Friday, October 2, 2009

A Juvenile Rush - Seams












A Juvenile Rush

Seams
Website.

SCQ Rating: 78%

Recently I was introduced to a remix of Bibio’s ‘All the Flowers’, a beatified extension of that brief, near-segue off of Stephen Wilkinson’s wonderful Ambivalence Avenue. As surely as Seams fleshed out that record’s shortest track with harmonious stutters and hip-hop flavour, he also displays an economic caution; using pliers to tweak Wilkinson’s composition instead of the hammer most remix-artists depend on. Always one to jump down the rabbit-hole, I looked into Seams’ (AKA James Welch) prior work and found the fresh-faced A Juvenile Rush, released not two months ago.

While Welch leaves his Bibio-love wisely to the remix – no English folk squeezed between beats here – A Juvenile Rush thrives off combining acoustic instruments with his laptop loops. The results are immediate and inviting; from the twilight serenade of horns over 4/4 beats on ‘Approach’ to the fuzzy guitar over string samples on ‘Drone’, Welch imbeds a warmth that defies these song’s inherent electronic nature. As the brief intermissions of ‘AMBE’ and the early Aphex-ish ‘STRB’ make clear, this debut isn’t about great arcs or narrative exploits - just playful, addictive combinations of sound that more often than not become more than the sum of their parts. ‘Glitch’ is a densely arranged pop song of left-to-right speaker tones, reverberating keys and blown-out bass while rightful centerpiece ‘Circuit’ is a three-act song; at first, swarming with deep catacombs of keyboard codas, then relaxing with an untouched guitar plateau before melding the two halves into a dramatic final third.

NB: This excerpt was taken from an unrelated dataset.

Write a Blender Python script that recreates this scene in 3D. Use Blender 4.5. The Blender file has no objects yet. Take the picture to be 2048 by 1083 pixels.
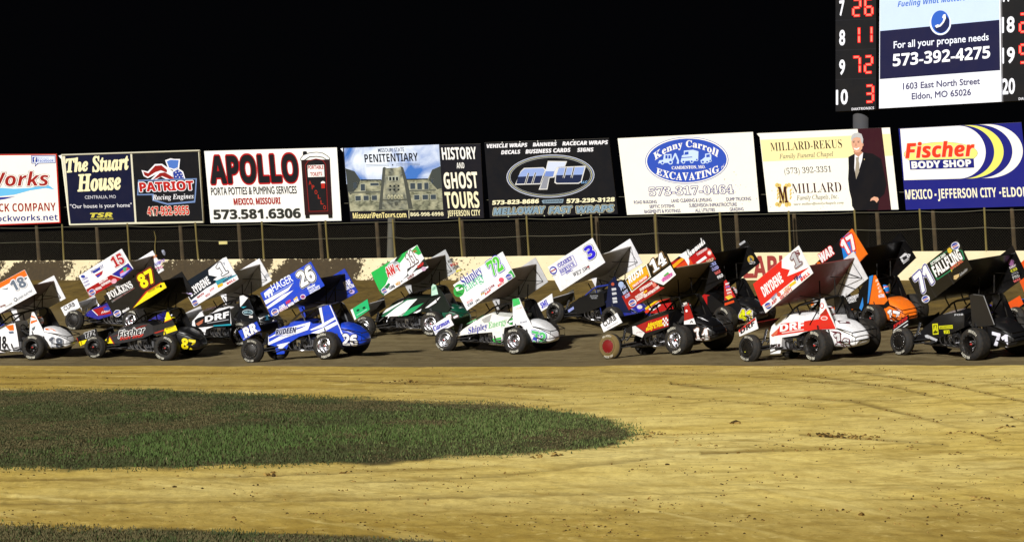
import bpy, math, random
import numpy as np
from mathutils import Vector, Matrix
from mathutils.bvhtree import BVHTree

random.seed(7)
RNG = np.random.default_rng(7)
SC = bpy.context.scene
COL = SC.collection

# ------------------------------------------------------------------ camera
FPX, HY, ZC = 5506.0, 666.0, 1.9          # focal length and horizon row in pixels of the 2048 px photo; eye height
CAM = Vector((0, 0, ZC))
cam = bpy.data.cameras.new('camera')
cam.sensor_width = 36
cam.lens = 36 * FPX / 2048
cam.shift_y = (HY - 541.5) / 2048
cam.clip_start, cam.clip_end = 0.5, 3000
cam_o = bpy.data.objects.new('camera', cam)
cam_o.location = CAM
cam_o.rotation_euler = (math.pi / 2, 0, 0)
COL.objects.link(cam_o)
SC.camera = cam_o

# ------------------------------------------------------------------ night sky
world = bpy.data.worlds.new('World')
SC.world = world
world.use_nodes = True
bg = world.node_tree.nodes['Background']
bg.inputs[0].default_value = (0.55, 0.6, 0.8, 1)
bg.inputs[1].default_value = 0.0018

# ------------------------------------------------------------------ floodlighting of the grandstand side
SUN_DIR = Vector((0.43, 0.78, -0.455)).normalized()
sun = bpy.data.lights.new('floodlight', 'SUN')
sun.energy = 5.0
sun.angle = math.radians(3.5)
sun.color = (1.0, 0.97, 0.93)
sun_o = bpy.data.objects.new('floodlight', sun)
sun_o.rotation_euler = SUN_DIR.to_track_quat('-Z', 'Y').to_euler()
sun_o.location = (-20, -30, 30)
COL.objects.link(sun_o)

vs = SC.view_settings
vs.view_transform = 'Standard'
vs.look = 'None'
vs.exposure = 0.13
vs.gamma = 1
SC.cycles.max_bounces = 6
SC.cycles.use_denoising = True

# ------------------------------------------------------------------ helpers
def lin(h):
    h = h.lstrip('#')
    h = ''.join(a * 2 for a in h) if len(h) == 3 else h
    r = []
    for i in (0, 2, 4):
        c = int(h[i:i + 2], 16) / 255
        r.append(c / 12.92 if c <= .04045 else ((c + .055) / 1.055) ** 2.4)
    return (*r, 1)

_mats = {}
def nodes_of(name):
    m = bpy.data.materials.new(name)
    m.use_nodes = True
    nt = m.node_tree
    return m, nt, nt.nodes['Principled BSDF']

def mat(color, rough=.4, metal=0., dirt=.0, coat=0., emit=0., scale=9., bump=0., spec=.5):
    """procedural paint / metal / vinyl: colour broken up by soft blotches and brown dirt"""
    key = (color, rough, metal, dirt, coat, emit, scale, bump, spec)
    if key in _mats:
        return _mats[key]
    m, nt, b = nodes_of('paint_' + color.strip('#'))
    c = lin(color)
    N, L = nt.nodes, nt.links
    b.inputs['Roughness'].default_value = rough
    b.inputs['Metallic'].default_value = metal
    b.inputs['Coat Weight'].default_value = coat
    b.inputs['Coat Roughness'].default_value = .12
    b.inputs['Specular IOR Level'].default_value = spec
    if emit:
        b.inputs['Base Color'].default_value = (0, 0, 0, 1)
        b.inputs['Emission Color'].default_value = c
        b.inputs['Emission Strength'].default_value = emit
    else:
        tc = N.new('ShaderNodeTexCoord')
        no = N.new('ShaderNodeTexNoise')
        no.inputs['Scale'].default_value = scale
        no.inputs['Detail'].default_value = 6
        no.inputs['Roughness'].default_value = .7
        L.new(tc.outputs['Object'], no.inputs['Vector'])
        rp = N.new('ShaderNodeValToRGB')
        rp.color_ramp.elements[0].position = .42
        rp.color_ramp.elements[1].position = .75
        rp.color_ramp.elements[0].color = (0, 0, 0, 1)
        rp.color_ramp.elements[1].color = (1, 1, 1, 1)
        L.new(no.outputs['Fac'], rp.inputs['Fac'])
        mu = N.new('ShaderNodeMath')
        mu.operation = 'MULTIPLY'
        mu.inputs[1].default_value = max(dirt, .01)
        L.new(rp.outputs['Color'], mu.inputs[0])
        mx = N.new('ShaderNodeMix')
        mx.data_type = 'RGBA'
        mx.inputs[6].default_value = c
        mx.inputs[7].default_value = (.13, .085, .035, 1)
        L.new(mu.outputs[0], mx.inputs[0])
        L.new(mx.outputs[2], b.inputs['Base Color'])
        ra = N.new('ShaderNodeMath')
        ra.operation = 'MULTIPLY_ADD'
        ra.inputs[1].default_value = .25
        ra.inputs[2].default_value = rough - .08
        L.new(no.outputs['Fac'], ra.inputs[0])
        L.new(ra.outputs[0], b.inputs['Roughness'])
        if bump:
            bp = N.new('ShaderNodeBump')
            bp.inputs['Strength'].default_value = bump
            bp.inputs['Distance'].default_value = .01
            L.new(no.outputs['Fac'], bp.inputs['Height'])
            L.new(bp.outputs[0], b.inputs['Normal'])
    _mats[key] = m
    return m

def paint(c):   # car bodywork
    return mat(c, .32, 0, .26 if sum(lin(c)[:3]) > .15 else .02, .35)
def vinyl(c):   # printed boards
    return mat(c, .6, 0, .045, 0, 0, 1.6, 0, .15)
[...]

As the cover implies, these instruments – looping independently or colliding together - are the focus of A Juvenile Rush, and their tonal ecstasy supersedes any instinct Seams may covet for showboating. Still, the greatest thrill of this debut is hearing moments that suggest otherwise - like ‘Circuit’, among others - which hint at Seams’ talent for grander compositions. In these instances, James Welch stands not only at the forefront of his instruments but on the edge of something greater.